Giderken; "Haydi hoşça kalın sizin işiniz çok ve zor" der gibiydi. "Sizi daha fazla uğraştırmayayım" der gibiydi. Yaşayarak "Kadının İnsan Hakları" adına mesai yaptığının farkında gibiydi. "Haydi gidin Kopenhag Kriterlerini tartışın" der gibi anlamlı anlamlı baktı yüzümüze giderken.
Şimdi Devlet Hastanesi'nin morgunda yatıyor Şemse. Ailesine haber verilecekmiş. Onlar almazsa, kimsesizler mezarlığına gömülecekmiş Şemse. Kanun böyleymiş. Ne diyebiliriz ki!

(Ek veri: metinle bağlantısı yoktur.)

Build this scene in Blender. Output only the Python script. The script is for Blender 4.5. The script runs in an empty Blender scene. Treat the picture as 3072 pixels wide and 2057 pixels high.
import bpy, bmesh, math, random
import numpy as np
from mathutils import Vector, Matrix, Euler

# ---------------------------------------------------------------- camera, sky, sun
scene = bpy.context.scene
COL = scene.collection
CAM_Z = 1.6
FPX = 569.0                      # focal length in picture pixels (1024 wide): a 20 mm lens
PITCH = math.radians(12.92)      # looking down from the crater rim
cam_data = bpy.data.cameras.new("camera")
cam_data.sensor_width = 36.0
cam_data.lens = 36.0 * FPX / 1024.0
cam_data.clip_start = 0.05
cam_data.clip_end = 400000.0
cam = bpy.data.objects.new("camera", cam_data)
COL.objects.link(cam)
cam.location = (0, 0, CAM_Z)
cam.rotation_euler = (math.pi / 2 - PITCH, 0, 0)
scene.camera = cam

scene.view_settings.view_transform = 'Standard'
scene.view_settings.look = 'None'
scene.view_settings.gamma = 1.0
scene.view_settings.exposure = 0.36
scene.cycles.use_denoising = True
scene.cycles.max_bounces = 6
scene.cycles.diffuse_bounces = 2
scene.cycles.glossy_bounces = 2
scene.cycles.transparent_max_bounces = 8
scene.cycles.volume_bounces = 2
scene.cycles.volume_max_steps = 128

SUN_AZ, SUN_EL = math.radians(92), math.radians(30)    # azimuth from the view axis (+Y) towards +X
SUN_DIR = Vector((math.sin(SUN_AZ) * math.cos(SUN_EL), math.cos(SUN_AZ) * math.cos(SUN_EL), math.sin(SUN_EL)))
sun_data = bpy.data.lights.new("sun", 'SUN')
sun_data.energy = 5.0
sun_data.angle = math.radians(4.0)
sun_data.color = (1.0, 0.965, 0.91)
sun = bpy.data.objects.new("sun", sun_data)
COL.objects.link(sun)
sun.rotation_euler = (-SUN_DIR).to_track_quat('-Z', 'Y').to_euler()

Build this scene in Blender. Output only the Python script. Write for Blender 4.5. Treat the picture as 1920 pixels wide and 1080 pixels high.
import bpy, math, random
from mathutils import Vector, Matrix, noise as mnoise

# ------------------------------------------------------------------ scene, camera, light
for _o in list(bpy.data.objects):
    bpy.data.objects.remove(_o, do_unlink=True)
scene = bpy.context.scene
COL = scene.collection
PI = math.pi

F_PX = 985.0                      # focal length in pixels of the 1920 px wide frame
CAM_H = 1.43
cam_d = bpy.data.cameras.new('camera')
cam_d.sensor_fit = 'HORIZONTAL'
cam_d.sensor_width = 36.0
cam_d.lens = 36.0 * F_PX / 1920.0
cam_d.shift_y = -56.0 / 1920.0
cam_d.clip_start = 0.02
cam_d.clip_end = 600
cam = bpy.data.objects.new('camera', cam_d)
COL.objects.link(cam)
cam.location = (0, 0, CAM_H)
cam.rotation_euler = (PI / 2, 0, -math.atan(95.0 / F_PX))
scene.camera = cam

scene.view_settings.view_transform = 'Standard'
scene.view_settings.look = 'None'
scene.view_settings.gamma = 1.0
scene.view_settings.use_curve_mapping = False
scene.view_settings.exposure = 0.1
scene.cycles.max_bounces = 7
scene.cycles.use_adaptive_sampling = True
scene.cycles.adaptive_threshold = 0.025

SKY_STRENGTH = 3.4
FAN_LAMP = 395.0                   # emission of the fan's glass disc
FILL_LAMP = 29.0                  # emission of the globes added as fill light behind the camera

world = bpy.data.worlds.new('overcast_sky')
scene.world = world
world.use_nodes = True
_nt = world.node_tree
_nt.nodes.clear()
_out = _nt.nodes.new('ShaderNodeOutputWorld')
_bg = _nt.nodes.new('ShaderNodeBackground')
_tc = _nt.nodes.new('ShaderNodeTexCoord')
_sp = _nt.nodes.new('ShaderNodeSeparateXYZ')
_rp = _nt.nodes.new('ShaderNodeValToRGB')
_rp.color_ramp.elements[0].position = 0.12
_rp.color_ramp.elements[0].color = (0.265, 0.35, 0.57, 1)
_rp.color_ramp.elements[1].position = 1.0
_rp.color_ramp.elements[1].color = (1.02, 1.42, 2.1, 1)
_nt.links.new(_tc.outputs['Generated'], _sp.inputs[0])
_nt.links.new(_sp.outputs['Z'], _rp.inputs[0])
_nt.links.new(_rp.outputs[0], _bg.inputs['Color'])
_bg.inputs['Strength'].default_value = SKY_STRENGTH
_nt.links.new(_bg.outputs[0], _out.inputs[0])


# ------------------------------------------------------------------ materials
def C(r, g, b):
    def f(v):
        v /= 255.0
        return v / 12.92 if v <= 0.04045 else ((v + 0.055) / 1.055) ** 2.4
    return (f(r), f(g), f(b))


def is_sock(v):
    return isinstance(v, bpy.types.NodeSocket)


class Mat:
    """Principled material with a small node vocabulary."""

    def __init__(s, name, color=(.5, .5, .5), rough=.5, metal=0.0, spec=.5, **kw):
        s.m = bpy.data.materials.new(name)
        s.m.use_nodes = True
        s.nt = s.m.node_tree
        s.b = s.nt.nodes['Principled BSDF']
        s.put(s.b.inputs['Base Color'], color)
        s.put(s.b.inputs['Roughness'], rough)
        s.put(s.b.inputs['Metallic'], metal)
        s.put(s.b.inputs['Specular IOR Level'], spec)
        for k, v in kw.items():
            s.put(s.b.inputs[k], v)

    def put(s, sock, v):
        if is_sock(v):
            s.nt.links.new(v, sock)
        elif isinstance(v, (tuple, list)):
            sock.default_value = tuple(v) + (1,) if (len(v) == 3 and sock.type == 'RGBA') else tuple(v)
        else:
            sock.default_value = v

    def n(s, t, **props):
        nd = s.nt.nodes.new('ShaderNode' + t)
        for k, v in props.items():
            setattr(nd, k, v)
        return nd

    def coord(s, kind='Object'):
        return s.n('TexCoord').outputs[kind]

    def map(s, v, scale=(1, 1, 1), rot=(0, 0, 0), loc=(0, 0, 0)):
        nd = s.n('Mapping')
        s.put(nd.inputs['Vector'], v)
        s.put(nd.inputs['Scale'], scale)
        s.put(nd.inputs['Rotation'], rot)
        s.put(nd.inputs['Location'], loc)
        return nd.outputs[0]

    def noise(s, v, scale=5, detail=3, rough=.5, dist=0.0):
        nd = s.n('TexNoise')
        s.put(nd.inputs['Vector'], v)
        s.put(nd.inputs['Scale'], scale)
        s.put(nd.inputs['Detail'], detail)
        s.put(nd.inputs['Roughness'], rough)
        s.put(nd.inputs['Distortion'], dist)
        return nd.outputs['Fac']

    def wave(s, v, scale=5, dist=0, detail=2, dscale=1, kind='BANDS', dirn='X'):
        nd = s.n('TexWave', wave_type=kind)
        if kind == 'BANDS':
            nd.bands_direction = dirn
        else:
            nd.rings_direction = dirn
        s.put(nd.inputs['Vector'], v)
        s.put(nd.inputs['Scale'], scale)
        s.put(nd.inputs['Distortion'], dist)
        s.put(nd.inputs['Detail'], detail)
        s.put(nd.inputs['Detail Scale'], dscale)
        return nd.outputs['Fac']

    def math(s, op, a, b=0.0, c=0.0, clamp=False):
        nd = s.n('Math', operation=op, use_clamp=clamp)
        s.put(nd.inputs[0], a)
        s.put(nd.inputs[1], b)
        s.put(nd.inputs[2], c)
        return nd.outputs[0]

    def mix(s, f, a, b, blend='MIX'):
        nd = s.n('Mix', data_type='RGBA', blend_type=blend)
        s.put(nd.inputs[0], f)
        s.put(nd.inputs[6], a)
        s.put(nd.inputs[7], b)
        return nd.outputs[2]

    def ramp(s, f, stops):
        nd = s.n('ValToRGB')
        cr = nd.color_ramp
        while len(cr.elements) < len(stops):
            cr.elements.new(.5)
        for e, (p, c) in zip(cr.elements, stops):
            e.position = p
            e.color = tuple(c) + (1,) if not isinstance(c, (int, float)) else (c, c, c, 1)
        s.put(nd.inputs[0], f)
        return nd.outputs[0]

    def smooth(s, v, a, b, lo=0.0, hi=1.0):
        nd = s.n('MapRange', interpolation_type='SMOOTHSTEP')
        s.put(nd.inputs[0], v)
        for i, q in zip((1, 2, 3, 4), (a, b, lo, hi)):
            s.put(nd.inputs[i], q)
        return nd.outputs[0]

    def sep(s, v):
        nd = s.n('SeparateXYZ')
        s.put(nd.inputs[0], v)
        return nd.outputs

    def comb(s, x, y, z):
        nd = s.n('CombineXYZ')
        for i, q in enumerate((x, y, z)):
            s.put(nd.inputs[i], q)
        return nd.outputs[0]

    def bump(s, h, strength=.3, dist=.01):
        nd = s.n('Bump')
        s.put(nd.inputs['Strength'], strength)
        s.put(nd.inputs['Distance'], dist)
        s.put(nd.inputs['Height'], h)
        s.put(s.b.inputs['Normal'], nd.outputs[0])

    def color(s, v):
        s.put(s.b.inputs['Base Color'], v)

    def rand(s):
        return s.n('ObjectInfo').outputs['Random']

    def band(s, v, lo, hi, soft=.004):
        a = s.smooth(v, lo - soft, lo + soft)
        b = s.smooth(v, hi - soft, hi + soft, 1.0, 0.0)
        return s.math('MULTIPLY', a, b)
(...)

Yaşaması için mücadele edenler değil, ölmesi için taşlayanlar tarafından gömülecek herhalde. Çünkü yasa böyle...
"Namus" adına katledilenler genellikle bilinmeyen bir yere gömülürler. Mezar taşları siyaha boyanır. "Namusu" temizlenen evin damına beyaz bayrak asılır. Ya da duvarı beyaz kireçle boyanır. Çünkü hane aklanmıştır. Sonra da, adını bir daha anmaz kimse.
Ama biz Şemse'yi unutmayacağız. (BB/NK)
* Nebahat Akkoç, şiddete maruz kalan kadınlara psikolojik ve yasal destek sağlayan Kadın Merkezi'nin (KA-MER) kurucularından.